Comment by Page — May 8, 2008 @ 8:46 pm
Page - what were you implying with your figure of speech?
I think kids today have so many advantages that many have lost disipline, self- or otherwise.
Certainly their challenges are also different.
Today I am just glad to be in Alameda, or anywhere in the USA and not …. well just look at the news and choose where you would most not want to be…
Comment by dk — May 8, 2008 @ 8:50 pm
Page - I do not see where the sources of the funds are located.
I searched
http://www.ed-data.k12.ca.us/Navigation/fsTwoPanel.asp?bottom=%2Ffinance%2FIntroFinance%2Easp%3Ftab%3D0%26level%3D06%26reportnumber%3D4%26fyr%3Dcurrent
Of course these numbers are basically 2 years old,,, but where is info on how much comes from where?
The additional financing our Assembly members spoke of may also be more recent that these stats.
Comment by Dave Kirwin — May 8, 2008 @ 9:00 pm
My figure of speech was just an expression that the kids didn’t cause the budget problems. The generations that have gone before them have caused the budget problems.
And last I heard, the kids who you accuse of being undisciplined didn’t get to put together the budget or vote. I don’t see why a 1st grader, disciplined or undisciplined, should have to bear the burden of a substandard education because adults haven’t been able to get their acts together.
I’d love to take this conversation further, but I’m done for the night.
Comment by Page — May 8, 2008 @ 9:03 pm
WOW I was certainly wrong about the above website - it does list way more info than I saw earlier when I was in a rush to get my kids in bed.

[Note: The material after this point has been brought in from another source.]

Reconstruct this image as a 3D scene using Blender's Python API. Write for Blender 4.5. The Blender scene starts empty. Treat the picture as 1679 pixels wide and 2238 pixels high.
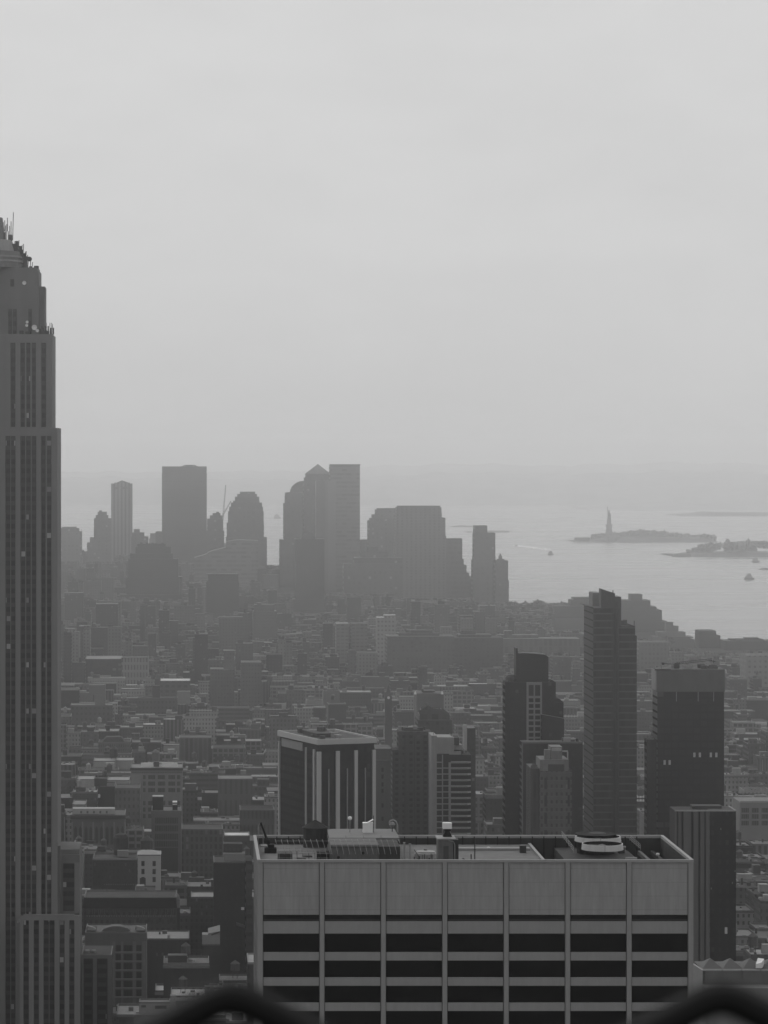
import bpy, math, random
from mathutils import Vector, noise
random.seed(11)
SC = bpy.context.scene
COL = SC.collection
R = math.radians
# survey of the view: the avenue runs straight ahead along +Y, eye height 260 m
F, CX, HY, CZ = 7000.0, 420.0, 995.0, 260.0
def wx(px, d): return (px - CX) * d / F
def wz(py, d): return CZ - (py - HY) * d / F

# ------------------------------------------------------------------ materials
class NT:
    def __init__(s, name):
        s.m = bpy.data.materials.new(name); s.m.use_nodes = True
        s.t = s.m.node_tree; s.t.nodes.clear()
        s.out = s.t.nodes.new('ShaderNodeOutputMaterial')
        s.p = s.t.nodes.new('ShaderNodeBsdfPrincipled')
        s.t.links.new(s.p.outputs[0], s.out.inputs['Surface'])
    def n(s, typ, **kw):
        nd = s.t.nodes.new(typ)
        for k, v in kw.items(): setattr(nd, k, v)
        return nd
    def put(s, sock, v):
        if isinstance(v, (int, float)): sock.default_value = v
        elif isinstance(v, tuple): sock.default_value = v
        else: s.t.links.new(v, sock)
    def ma(s, op, a, b=0.0, c=None):
        nd = s.n('ShaderNodeMath', operation=op)
        s.put(nd.inputs[0], a); s.put(nd.inputs[1], b)
        if c is not None: s.put(nd.inputs[2], c)
        return nd.outputs[0]
    def mix(s, f, a, b):
        nd = s.n('ShaderNodeMix', data_type='FLOAT')
        s.put(nd.inputs[0], f); s.put(nd.inputs[2], a); s.put(nd.inputs[3], b)
        return nd.outputs[0]
    def noise(s, vec, scale, detail=3.0, rough=.55):
        nd = s.n('ShaderNodeTexNoise')
        s.t.links.new(vec, nd.inputs['Vector'])
        nd.inputs['Scale'].default_value = scale; nd.inputs['Detail'].default_value = detail
        nd.inputs['Roughness'].default_value = rough
        return nd.outputs[0]
    def grey(s, v):
        nd = s.n('ShaderNodeCombineColor')
        for i in range(3): s.put(nd.inputs[i], v)
        return nd.outputs[0]
    def scalevec(s, vec, x, y, z):
        nd = s.n('ShaderNodeVectorMath', operation='MULTIPLY')
        s.t.links.new(vec, nd.inputs[0]); nd.inputs[1].default_value = (x, y, z)
        return nd.outputs[0]

MATS = {}
K = 1.0
def plain(key, v, rough=.85, var=.12, scale=.35, metal=0.0, spec=.12):
    if key in MATS: return MATS[key]
    t = NT(key)
    tc = t.n('ShaderNodeTexCoord').outputs['Object']
    nz = t.noise(tc, scale, 4.0)
    st = t.noise(t.scalevec(tc, 1, 1, .12), scale * 3, 3.0)
    f = t.ma('MULTIPLY_ADD', t.ma('ADD', nz, st), var * 1.6, 1 - var * 1.6)
    t.t.links.new(t.grey(t.ma('MULTIPLY', f, v)), t.p.inputs['Base Color'])
    t.p.inputs['Roughness'].default_value = rough
    t.p.inputs['Metallic'].default_value = metal
    t.p.inputs['Specular IOR Level'].default_value = spec
    MATS[key] = t.m
    return t.m

def facade(key, wall, win, pu=3.2, pv=3.6, mu=.28, v0=.25, v1=.78, roof=.15, blind=.04, rnd=.25, spec=.25, tone=False, bl=.15, sill=0.0, wv=.9):
    """wall colour with a grid of windows; pu, pv = bay width and storey height in metres"""
    if key in MATS: return MATS[key]
    wall = wall*K; roof = roof*K
    t = NT(key)
    tcn = t.n('ShaderNodeTexCoord')
    tc = tcn.outputs['Object']
    s = t.n('ShaderNodeSeparateXYZ'); t.t.links.new(tc, s.inputs[0])
    nn = t.n('ShaderNodeSeparateXYZ'); t.t.links.new(tcn.outputs['Normal'], nn.inputs[0])
    oi = t.n('ShaderNodeObjectInfo').outputs['Random']
    ny = t.ma('GREATER_THAN', t.ma('ABSOLUTE', nn.outputs[1]), .6)
    up = t.ma('GREATER_THAN', nn.outputs[2], .5)
    u = t.mix(ny, s.outputs[1], s.outputs[0])
    uu = t.ma('DIVIDE', t.ma('ADD', u, 500.0), pu); vv = t.ma('DIVIDE', t.ma('ADD', s.outputs[2], 100.0 * pv), pv)
    fu = t.ma('FRACT', uu); fv = t.ma('FRACT', vv)
    a = t.ma('MULTIPLY', t.ma('GREATER_THAN', fu, mu), t.ma('LESS_THAN', fu, 1 - mu)) if mu > 0 else 1.0
    b = t.ma('MULTIPLY', t.ma('GREATER_THAN', fv, v0), t.ma('LESS_THAN', fv, v1))
    mask = t.ma('MULTIPLY', t.ma('MULTIPLY', a, b), t.ma('SUBTRACT', 1.0, up))
    cv = t.n('ShaderNodeCombineXYZ')
    t.put(cv.inputs[0], t.ma('FLOOR', uu)); t.put(cv.inputs[1], t.ma('FLOOR', vv)); t.put(cv.inputs[2], t.ma('MULTIPLY', oi, 91.7))
    wn = t.n('ShaderNodeTexWhiteNoise', noise_dimensions='3D'); t.t.links.new(cv.outputs[0], wn.inputs['Vector'])
    r = wn.outputs['Value']
    isb = t.ma('LESS_THAN', r, blind)
    wcol = t.mix(isb, t.ma('MULTIPLY', t.ma('MULTIPLY_ADD', r, 1.0, .5), win), t.ma('MULTIPLY_ADD', r, bl / max(blind, .02) * .5, bl * .5))
    st = t.noise(t.scalevec(tc, 1, 1, .15), .5, 4.0)
    st2 = t.noise(tc, .06, 2.0)
    wf = t.ma('MULTIPLY_ADD', t.ma('ADD', st, st2), wv * .55, 1 - wv * .55)
    ov = t.ma('MULTIPLY_ADD', oi, rnd * 2, 1 - rnd)
    wl = t.ma('MULTIPLY', t.ma('MULTIPLY', wf, ov), wall)
    if sill > 0:   # paler course under each window row
        sc_ = t.ma('MULTIPLY', t.ma('GREATER_THAN', fv, max(0., v0 - .12)), t.ma('LESS_THAN', fv, v0))
        wl = t.mix(t.ma('MULTIPLY', sc_, sill), wl, wall * 1.7)
    rf = t.ma('MULTIPLY', t.ma('MULTIPLY_ADD', t.noise(tc, .15, 5.0, .65), 1.1, .45), t.ma('MULTIPLY', roof, t.ma('MULTIPLY_ADD', t.ma('FRACT', t.ma('MULTIPLY', oi, 17.3)), 1.3, .35)))
    if tone:
        at = t.n('ShaderNodeAttribute', attribute_name='tone').outputs['Fac']
        wl = t.ma('MULTIPLY', wl, at)
        rf = t.ma('MULTIPLY', rf, t.ma('MULTIPLY_ADD', t.ma('FRACT', t.ma('MULTIPLY', at, 37.7)), 2.0, .35))
    col = t.mix(mask, wl, wcol)
    col = t.mix(up, col, rf)
    t.t.links.new(t.grey(col), t.p.inputs['Base Color'])
    t.t.links.new(t.mix(mask, .9, .35), t.p.inputs['Roughness'])
    t.t.links.new(t.ma('MULTIPLY', mask, spec), t.p.inputs['Specular IOR Level'])
    MATS[key] = t.m
    return t.m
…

The problem with the site is 2-fold for me.
1. Data somewhat dated
2. It begs more questions than it answers because it reflects AUSD as actually seeming to get our ‘fair share’ in most every catagory of funding.
Sure wish a financial person could comment…
Comment by DK — May 8, 2008 @ 9:54 pm
Good morning Page.
Your # 28 suggests that everything would be hunky dory if it weren’t for darned deprived who must be looked after through no fault of their own. Surely you’re not suggesting a paltry $120 is going to rescue them. From what I’ve read H will benefit those who seek extracurricular activities and counselors who help elites bullshit their way into elite secondary schools.
Perhaps you adults (pre Prop 13 when all the schools rolled in the dough) are the ones who received a substandard education. Poncho’s kids seem to be doing ok.
Comment by Jack Richard — May 8, 2008 @ 10:21 pm
ANT - Do you realize there is over $300 Billion on a single ‘farm aid’ bill now in congress? How much will your share of the nation’s mortgage bailout be? Don’t you realize that your utilities are being “subsidized” by our city-owned utility company?
Although it was gold coast parents who put H together, MH benefits all, not just gold coast, not just property owners. Certainly the gc is not the only area you see the signs, but since those parents wrote the measure, (some would say they took the initiative to lead, others say they ran and manipulated the wording..) still you can’t be surprised that they all have signs since that was the community that stepped up to organize the campaign for the entire city.
Also you can’t be surprised that the rhetoric runs strong. It will be increasingly harder for our schools to keep our kids motivated to stay interested in what school has to offer if the schools have less to offer. We would all be hurt if Alameda became just another BA region of street-side hoodies peddling their pocket wares. There is a reason you see more negative social effects in areas where schools have lost the interest of their students.
If you just imagine 1 less kid leaving school for the street each year - isn’t that worth your $120?
If you don’t think you see that kind of behavior with kids leaving Alameda schools - you just don’t know.
Comment by Dave Kirwin — May 9, 2008 @ 12:48 am
Jack,
I’ll give you the benefit of the doubt and assume that your post #40 is just you being cantankerous for sport. Otherwise, your post would suggest that you lack basic reading comprehension skills, and I don’t think that that’s the case. If you seriously believe that the benefits of Measure H are as you characterize them, I can direct you to some additional reading materials that will explain the benefits of Measure H in clear and understandable terms. As for my post #28, I’ll let it and its context speak for themselves. Your characterization of my comment simply has no basis in reality.
With respect to the defects in my own education (of which there are many, I’m sure), they had nothing to do with the amount of money spent on California public schools either before or after Prop. 13. I was educated elsewhere.
Comment by Page — May 9, 2008 @ 1:16 pm
Interesting link
http://www.notonthetest.com
Comment by Jack Richard — May 12, 2008 @ 9:06 am
That link indicates they you are now for Measure H. If so, I’m inspired — if you can find enlightenment there is hope for us all.
Comment by dave — May 12, 2008 @ 9:20 am
To me the video is as indictment of government mandates. Who’s to say adding more money to the mix won’t just add more mandates. Probably the singer is a charter school advocate (didn’t click on any of the other info, I just liked the song and visuals).
Comment by Jack Richard — May 12, 2008 @ 12:15 pm
Hoping to prevent a city bankruptcy that would suspend their union contracts, Vallejo’s police, firefighters and rank-and-file employees went public Monday with an offer to cut their salaries and give up raises.